→ **Written problem**: Write out the material again exactly, please, and omit the pictures.

---------- Supplied information

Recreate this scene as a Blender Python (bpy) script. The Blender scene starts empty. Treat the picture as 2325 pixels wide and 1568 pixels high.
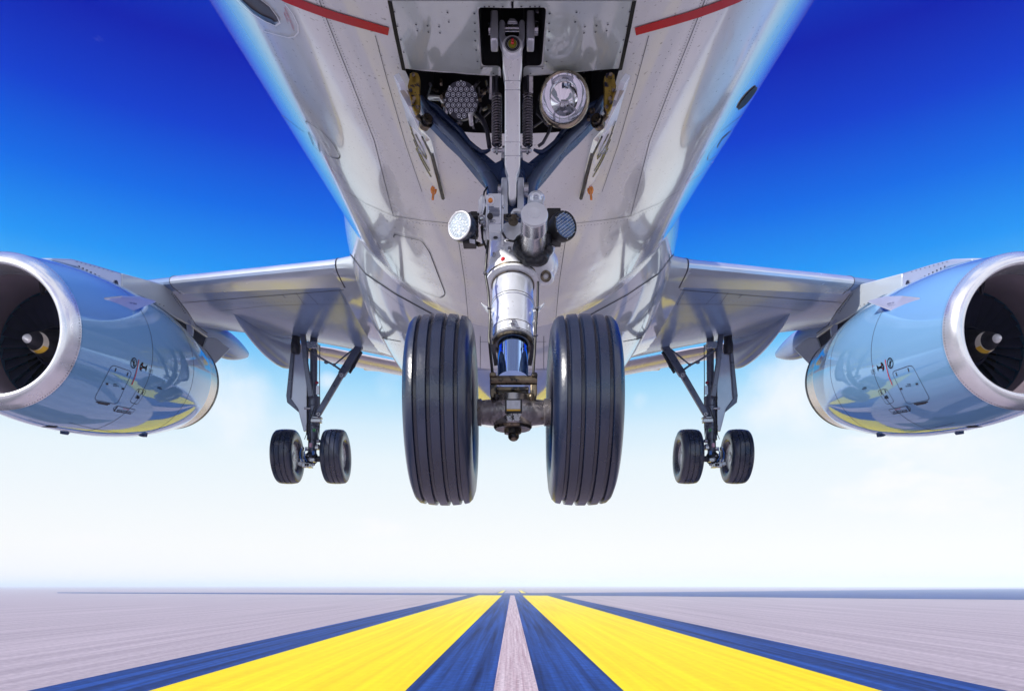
import bpy, bmesh, math, random
from mathutils import Vector, Matrix
from mathutils.bvhtree import BVHTree
random.seed(7)
scene = bpy.context.scene
COL = scene.collection
R = math.radians
PI = math.pi
# ---------------------------------------------------------------- camera
F, U0, H, CZ = 1614.0, 1162.0, 1328.0, 8.0        # focal length, centre, horizon (picture units), camera height
W_, H_ = 2324.0, 1568.0
cam_d = bpy.data.cameras.new("camera"); cam = bpy.data.objects.new("camera", cam_d); COL.objects.link(cam)
cam.location = (0, 0, CZ); cam.rotation_euler = (R(90), 0, 0)
cam_d.sensor_width = 36; cam_d.lens = 36 * F / W_
cam_d.shift_y = (H - H_ / 2) / W_
cam_d.clip_start = 0.05; cam_d.clip_end = 60000
scene.camera = cam
# ---------------------------------------------------------------- sun and sky
SUN = Vector((-1.0, -0.85, 0.92)).normalized()       # towards the sun
sun_el = math.asin(SUN.z); sun_az = math.atan2(SUN.x, SUN.y)
ld = bpy.data.lights.new("sun", 'SUN'); lo = bpy.data.objects.new("sun", ld); COL.objects.link(lo)
ld.energy = 5.0; ld.angle = R(0.5); ld.color = (1.0, 0.95, 0.88)
lo.rotation_euler = (-SUN).to_track_quat('-Z', 'Y').to_euler(); lo.location = (-20, -20, 40)

def s2l(c):
    return tuple(((x / 255) / 12.92 if x / 255 <= 0.04045 else ((x / 255 + 0.055) / 1.055) ** 2.4) for x in c)

world = bpy.data.worlds.new("World"); scene.world = world; world.use_nodes = True
wt = world.node_tree; wt.nodes.clear()
wn, wl = wt.nodes.new, wt.links.new
wout = wn('ShaderNodeOutputWorld'); wbg = wn('ShaderNodeBackground'); wbg.inputs['Strength'].default_value = 0.1
wl(wbg.outputs[0], wout.inputs[0])
sky = wn('ShaderNodeTexSky'); sky.sky_type = 'NISHITA'; sky.sun_disc = False
sky.sun_elevation = sun_el; sky.sun_rotation = sun_az; sky.air_density = 1.0; sky.dust_density = 0.6; sky.ozone_density = 3
wtc = wn('ShaderNodeTexCoord'); wsep = wn('ShaderNodeSeparateXYZ'); wl(wtc.outputs['Generated'], wsep.inputs[0])
ramp = wn('ShaderNodeValToRGB'); wl(wsep.outputs['Z'], ramp.inputs[0])
ramp.color_ramp.interpolation = 'LINEAR'
stops = [(0.0, (250, 253, 255)), (0.012, (255, 255, 255)), (0.05, (254, 255, 255)), (0.11, (245, 251, 255)), (0.17, (236, 248, 255)), (0.215, (216, 240, 255)),
         (0.26, (172, 224, 254)), (0.32, (86, 188, 251)), (0.38, (28, 150, 247)), (0.445, (0, 106, 232)), (0.51, (0, 60, 208)),
         (0.575, (0, 24, 176)), (0.72, (10, 84, 214)), (1.0, (44, 140, 236))]
els = ramp.color_ramp.elements
while len(els) > 1: els.remove(els[-1])
els[0].position = stops[0][0]; els[0].color = s2l(stops[0][1]) + (1,)
for p, c in stops[1:]:
    e = els.new(p); e.color = s2l(c) + (1,)
mixs = wn('ShaderNodeMixRGB'); mixs.inputs[0].default_value = 0.02
x10 = wn('ShaderNodeVectorMath'); x10.operation = 'SCALE'; x10.inputs['Scale'].default_value = 10.0
wl(ramp.outputs[0], x10.inputs[0]); wl(x10.outputs[0], mixs.inputs[1]); wl(sky.outputs[0], mixs.inputs[2])
# clouds: soft puffs low in the sky, larger banks behind the camera
cn = wn('ShaderNodeTexNoise'); cn.inputs['Scale'].default_value = 3.2; cn.inputs['Detail'].default_value = 7; cn.inputs['Roughness'].default_value = 0.55
cmap = wn('ShaderNodeMapping'); cmap.inputs['Scale'].default_value = (1, 1, 2.6); cmap.inputs['Location'].default_value = (3.1, 0.4, 0.2)
wl(wtc.outputs['Generated'], cmap.inputs[0]); wl(cmap.outputs[0], cn.inputs['Vector'])
back = wn('ShaderNodeMapRange'); back.inputs['From Min'].default_value = 0.25; back.inputs['From Max'].default_value = -0.15
back.inputs['To Min'].default_value = 0.0; back.inputs['To Max'].default_value = 0.16; wl(wsep.outputs['Y'], back.inputs['Value'])
low = wn('ShaderNodeMapRange'); low.inputs['From Min'].default_value = 0.32; low.inputs['From Max'].default_value = 0.16
low.inputs['To Min'].default_value = -0.16; low.inputs['To Max'].default_value = 0.02; wl(wsep.outputs['Z'], low.inputs['Value'])
mx = wn('ShaderNodeMath'); mx.operation = 'MAXIMUM'; wl(back.outputs[0], mx.inputs[0]); wl(low.outputs[0], mx.inputs[1])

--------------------

→ **Output of the task**:
Recreate this scene as a Blender Python (bpy) script. The Blender scene starts empty. Treat the picture as 2325 pixels wide and 1568 pixels high.
import bpy, bmesh, math, random
from mathutils import Vector, Matrix
from mathutils.bvhtree import BVHTree
random.seed(7)
scene = bpy.context.scene
COL = scene.collection
R = math.radians
PI = math.pi
# ---------------------------------------------------------------- camera
F, U0, H, CZ = 1614.0, 1162.0, 1328.0, 8.0        # focal length, centre, horizon (picture units), camera height
W_, H_ = 2324.0, 1568.0
cam_d = bpy.data.cameras.new("camera"); cam = bpy.data.objects.new("camera", cam_d); COL.objects.link(cam)
cam.location = (0, 0, CZ); cam.rotation_euler = (R(90), 0, 0)
cam_d.sensor_width = 36; cam_d.lens = 36 * F / W_
cam_d.shift_y = (H - H_ / 2) / W_
cam_d.clip_start = 0.05; cam_d.clip_end = 60000
scene.camera = cam
# ---------------------------------------------------------------- sun and sky
SUN = Vector((-1.0, -0.85, 0.92)).normalized()       # towards the sun
sun_el = math.asin(SUN.z); sun_az = math.atan2(SUN.x, SUN.y)
ld = bpy.data.lights.new("sun", 'SUN'); lo = bpy.data.objects.new("sun", ld); COL.objects.link(lo)
ld.energy = 5.0; ld.angle = R(0.5); ld.color = (1.0, 0.95, 0.88)
lo.rotation_euler = (-SUN).to_track_quat('-Z', 'Y').to_euler(); lo.location = (-20, -20, 40)

def s2l(c):
    return tuple(((x / 255) / 12.92 if x / 255 <= 0.04045 else ((x / 255 + 0.055) / 1.055) ** 2.4) for x in c)

world = bpy.data.worlds.new("World"); scene.world = world; world.use_nodes = True
wt = world.node_tree; wt.nodes.clear()
wn, wl = wt.nodes.new, wt.links.new
wout = wn('ShaderNodeOutputWorld'); wbg = wn('ShaderNodeBackground'); wbg.inputs['Strength'].default_value = 0.1
wl(wbg.outputs[0], wout.inputs[0])
sky = wn('ShaderNodeTexSky'); sky.sky_type = 'NISHITA'; sky.sun_disc = False
sky.sun_elevation = sun_el; sky.sun_rotation = sun_az; sky.air_density = 1.0; sky.dust_density = 0.6; sky.ozone_density = 3
wtc = wn('ShaderNodeTexCoord'); wsep = wn('ShaderNodeSeparateXYZ'); wl(wtc.outputs['Generated'], wsep.inputs[0])
ramp = wn('ShaderNodeValToRGB'); wl(wsep.outputs['Z'], ramp.inputs[0])
ramp.color_ramp.interpolation = 'LINEAR'
stops = [(0.0, (250, 253, 255)), (0.012, (255, 255, 255)), (0.05, (254, 255, 255)), (0.11, (245, 251, 255)), (0.17, (236, 248, 255)), (0.215, (216, 240, 255)),
         (0.26, (172, 224, 254)), (0.32, (86, 188, 251)), (0.38, (28, 150, 247)), (0.445, (0, 106, 232)), (0.51, (0, 60, 208)),
         (0.575, (0, 24, 176)), (0.72, (10, 84, 214)), (1.0, (44, 140, 236))]
els = ramp.color_ramp.elements
while len(els) > 1: els.remove(els[-1])
els[0].position = stops[0][0]; els[0].color = s2l(stops[0][1]) + (1,)
for p, c in stops[1:]:
    e = els.new(p); e.color = s2l(c) + (1,)
mixs = wn('ShaderNodeMixRGB'); mixs.inputs[0].default_value = 0.02
x10 = wn('ShaderNodeVectorMath'); x10.operation = 'SCALE'; x10.inputs['Scale'].default_value = 10.0
wl(ramp.outputs[0], x10.inputs[0]); wl(x10.outputs[0], mixs.inputs[1]); wl(sky.outputs[0], mixs.inputs[2])
# clouds: soft puffs low in the sky, larger banks behind the camera
cn = wn('ShaderNodeTexNoise'); cn.inputs['Scale'].default_value = 3.2; cn.inputs['Detail'].default_value = 7; cn.inputs['Roughness'].default_value = 0.55
cmap = wn('ShaderNodeMapping'); cmap.inputs['Scale'].default_value = (1, 1, 2.6); cmap.inputs['Location'].default_value = (3.1, 0.4, 0.2)
wl(wtc.outputs['Generated'], cmap.inputs[0]); wl(cmap.outputs[0], cn.inputs['Vector'])
back = wn('ShaderNodeMapRange'); back.inputs['From Min'].default_value = 0.25; back.inputs['From Max'].default_value = -0.15
back.inputs['To Min'].default_value = 0.0; back.inputs['To Max'].default_value = 0.16; wl(wsep.outputs['Y'], back.inputs['Value'])
low = wn('ShaderNodeMapRange'); low.inputs['From Min'].default_value = 0.32; low.inputs['From Max'].default_value = 0.16
low.inputs['To Min'].default_value = -0.16; low.inputs['To Max'].default_value = 0.02; wl(wsep.outputs['Z'], low.inputs['Value'])
mx = wn('ShaderNodeMath'); mx.operation = 'MAXIMUM'; wl(back.outputs[0], mx.inputs[0]); wl(low.outputs[0], mx.inputs[1])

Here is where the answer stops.